Due to the tension created by unwarranted (and now illegal) US tariffs on Canadian lumber and goods, the Canadian Federal Government targeted American alcohol - among other things - as a retaliatory surtax. Due to the higher taxes, as well as consumer boycotts, state liquor boards (in this case Quebec’s SAQ) quickly delisted all American products. As a result, the distributor and GC Cellars were sitting on a large amount of this wine with nowhere to sell it. 

This is a common story with many Oregon wines. Being so close to Canada, a large number of our smaller winemakers rely heavily on the Canadian market - particularly urban restaurants and small wine shops - as a large portion of their sales. With this market essentially cut off overnight, many of these winemakers who were already working on razor thin margins are now sitting on piles of unsold inventory and uncertainty towards the future.

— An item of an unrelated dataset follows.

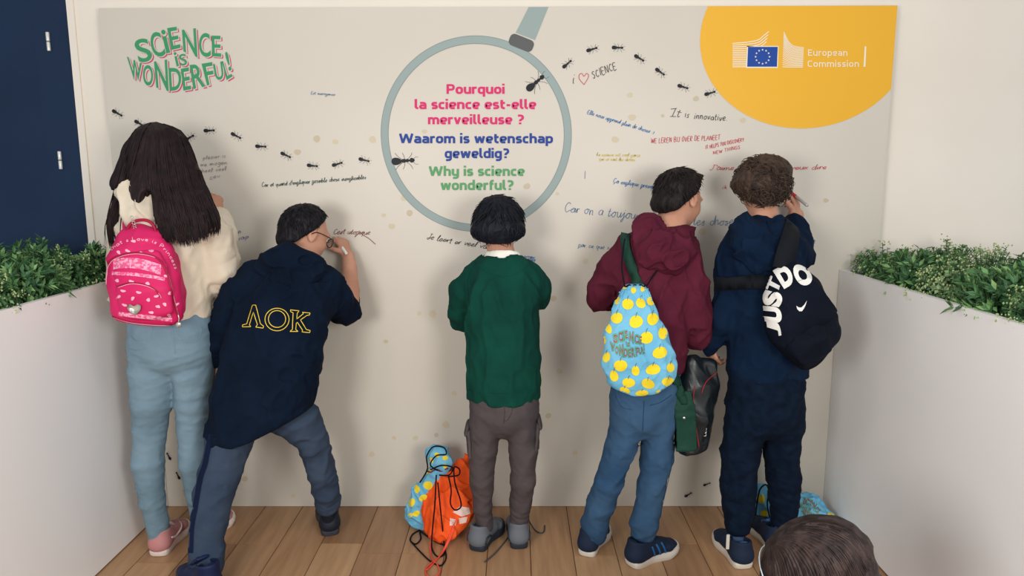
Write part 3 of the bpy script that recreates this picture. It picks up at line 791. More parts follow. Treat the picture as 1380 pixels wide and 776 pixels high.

To be successful, many businesses need to make careful decisions years in advance. In the wine industry, with one harvest a year and between 6-48 months of aging for a product, massive decisions must be made up to half a decade in advance sometimes. When governments haphazardly decide trade deals in bad faith, people’s career trajectories can change overnight. We wish all of our partners and friends the best as the fallout from these choices continue and are there to support them in whatever way we can afford.

So, back to this wine, one of our suppliers reached out to us with the story and got us a sample bottle back in January. We tasted it (complete with the French Canadian label on back and all) and decided it would fit nicely into our club. We get a fantastic wine at wine-club friendly prices and help someone at the same time - a rare win-win in a lose-lose situation.

Though his name is not on the label, we’d be remiss not to talk about the legend who made this wine - John Grochau. John started his foray into wine through an unlikely avenue - professional bike racing in France. He spent his formative years riding through some of the world’s best wine regions and presumably drinking a bit here and there. When John returned to his hometown of Portland, he turned to fine dining, where he worked as a server and sommelier for a decade and a half, most notably at Higgins. Like many in the service industry, his interest eventually moved to wine production. John got his start apprenticing with Erath and later became assistant winemaker to Doug Tunnel of Brick House Vineyards. In 2002, he struck out on his own and launched Grochau Cellars.

Unlike Hanson above, Grochau follows a negociant model of winemaking, where they purchase fruit rather than farm the vineyards themselves. This allows greater flexibility and a wide range of grapes without being tied up in the most expensive resource of all - land. At last count, they source from 19 different vineyards through the Willamette Valley. John ensures that all of his vineyard partners follow sustainable farming practices, something he believes in innately. In the cellar, the approach is similar - minimal intervention, native yeasts, and an effort to let the terroir shine through. The winery’s unofficial model is ‘Don’t Screw it Up” after all.

One other important note about Grochau is that their production space in Amity has also become sort of an incubator for other small wineries, most of which we carry. Currently Redolent, Arabalis, and Mendivia all operate from his facility. Colin of Mendivia is also Grochau’s Assistant Winemaker.

Ensemble is a blend of primarily Pinot Noir (just over half), Pinot Gris fermented with skin contact (⅓) and then small bits of Gamay and Pinot Blanc. These unlikely varieties come together and create a beautiful, springtime wine. The overall profile is a light, fresh red similar to Burgundy’s Passetoutgrains (traditional Pinot/Gamay blend). It shows notes of strawberry, wild cherry, rose petal, and herbs. There is a freshness and acidity on the palate that almost makes you feel like you’re drinking a heavy rose, however the aromatics and light tannin profile push it just into light red territory. It’s best drunk with a light chill (45-55 deg) and would go fantastic with all types of food - a harvest salad with salty cheese, fruit, nuts, and a light fruit dressing would be delightful!